5. Display Match Results

Function tied to an event (i.e. on application load, navigation, etc) triggers the server to look for nearby friends and return matches.

function checkMatches(){
    var xhr = new XMLHttpRequest();
    xhr.onreadystatechange = function() {
        if (xhr.readyState == XMLHttpRequest.DONE) {
          data = xhr.responseText;
          var p = document.getElementById('content');
          p.innerHTML = data;
          p.style.display = "";
        }
    }
    var url = 'matches?id=' + userObject.id + '&lat=' + userObject.latitude + '&long=' + userObject.latitude;
    xhr.open('GET', url, true);
    xhr.send(null);
}

next steps

Next steps include figuring out a way of seamlessly detecting nearby users in a way that doesn't feel intrusive and continuing to iterate based on user feedback.

 

 

Examine other detection candidates:

Geolocation API’s

Pros: Easy to implement, devices with GPS or native hardware often give accurate results

Cons: Have to implement or prompt user for initial permissions to have code run


Server Side Detection

Pros: Easy to implement, streaming services require device to connect to service

Cons: IP geolocation data is often non specific or inaccurate to have fine grain results

Device to Device Sensing

Pros: Novel way to detect nearby devices using ultrasonic or radio broadcast (ie bluetooth) and pass information

Cons: Difficult to implement properly, channels are often noisy and no standardized API across devices requiring additional engineering effort

 

 

Redefine match results:

Currently matches are just top artist names but could be expanded to more complex, possibly better techniques. The top API currently returns popularity scores for each artists which could result in a more nuanced version of the current demo.

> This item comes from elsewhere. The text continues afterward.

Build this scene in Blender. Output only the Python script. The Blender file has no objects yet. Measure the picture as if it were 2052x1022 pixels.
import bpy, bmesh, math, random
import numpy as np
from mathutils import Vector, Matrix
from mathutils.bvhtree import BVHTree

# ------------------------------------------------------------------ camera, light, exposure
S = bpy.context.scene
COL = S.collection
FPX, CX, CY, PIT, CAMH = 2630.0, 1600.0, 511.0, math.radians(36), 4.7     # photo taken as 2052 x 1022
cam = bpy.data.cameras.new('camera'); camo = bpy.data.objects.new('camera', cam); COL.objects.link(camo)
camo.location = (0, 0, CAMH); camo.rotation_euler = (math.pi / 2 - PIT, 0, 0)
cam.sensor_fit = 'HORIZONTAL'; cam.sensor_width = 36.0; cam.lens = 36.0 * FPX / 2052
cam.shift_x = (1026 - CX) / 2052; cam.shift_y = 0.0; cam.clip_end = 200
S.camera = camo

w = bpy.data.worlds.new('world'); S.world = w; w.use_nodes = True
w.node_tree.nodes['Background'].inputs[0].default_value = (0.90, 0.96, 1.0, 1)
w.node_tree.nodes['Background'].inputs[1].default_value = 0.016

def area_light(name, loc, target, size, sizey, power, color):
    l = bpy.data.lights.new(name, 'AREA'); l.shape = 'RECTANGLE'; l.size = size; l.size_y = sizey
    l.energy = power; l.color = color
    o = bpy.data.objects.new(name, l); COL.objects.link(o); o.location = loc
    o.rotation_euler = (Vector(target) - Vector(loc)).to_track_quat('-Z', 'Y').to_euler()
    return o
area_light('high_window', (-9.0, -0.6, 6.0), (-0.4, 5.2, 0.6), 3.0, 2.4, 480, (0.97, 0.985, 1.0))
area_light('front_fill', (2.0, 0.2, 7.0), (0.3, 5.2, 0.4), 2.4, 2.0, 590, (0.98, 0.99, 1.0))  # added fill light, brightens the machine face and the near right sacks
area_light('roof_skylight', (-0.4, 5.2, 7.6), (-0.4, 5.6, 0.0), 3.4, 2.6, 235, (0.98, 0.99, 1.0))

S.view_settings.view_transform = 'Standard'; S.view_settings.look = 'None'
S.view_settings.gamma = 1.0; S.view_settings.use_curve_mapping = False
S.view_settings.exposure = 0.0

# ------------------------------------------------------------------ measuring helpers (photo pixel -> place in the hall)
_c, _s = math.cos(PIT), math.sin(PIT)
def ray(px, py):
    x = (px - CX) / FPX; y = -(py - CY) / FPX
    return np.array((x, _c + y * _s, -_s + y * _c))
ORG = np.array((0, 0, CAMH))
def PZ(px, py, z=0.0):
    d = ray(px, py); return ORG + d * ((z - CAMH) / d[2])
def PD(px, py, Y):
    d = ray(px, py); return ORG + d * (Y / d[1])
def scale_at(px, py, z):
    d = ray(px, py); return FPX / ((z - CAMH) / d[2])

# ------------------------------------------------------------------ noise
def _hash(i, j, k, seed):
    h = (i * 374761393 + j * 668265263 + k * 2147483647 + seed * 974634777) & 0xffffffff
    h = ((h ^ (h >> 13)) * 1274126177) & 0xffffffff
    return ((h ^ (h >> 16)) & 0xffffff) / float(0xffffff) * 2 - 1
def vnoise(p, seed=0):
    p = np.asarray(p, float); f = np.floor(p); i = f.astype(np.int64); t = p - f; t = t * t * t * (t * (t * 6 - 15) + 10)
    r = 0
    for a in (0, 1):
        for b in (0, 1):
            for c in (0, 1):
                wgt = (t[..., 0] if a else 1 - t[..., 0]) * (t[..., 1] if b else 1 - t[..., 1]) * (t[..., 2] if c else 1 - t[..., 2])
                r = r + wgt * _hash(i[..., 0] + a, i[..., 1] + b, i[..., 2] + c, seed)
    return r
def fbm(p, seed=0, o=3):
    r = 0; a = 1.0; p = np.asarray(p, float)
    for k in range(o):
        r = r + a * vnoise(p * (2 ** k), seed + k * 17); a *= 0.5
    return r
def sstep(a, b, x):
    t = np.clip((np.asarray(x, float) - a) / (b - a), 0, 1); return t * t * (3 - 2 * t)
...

In addition, there are other top objects available such as genre which would allow composite and more cohesive union of users tastes by factoring in more data to make a better decision.

 

 

Implement feature on server:

Implementing code on actual Spotify services are different but similar to the external API, figure out requirements and tests needed to replicate a production feature.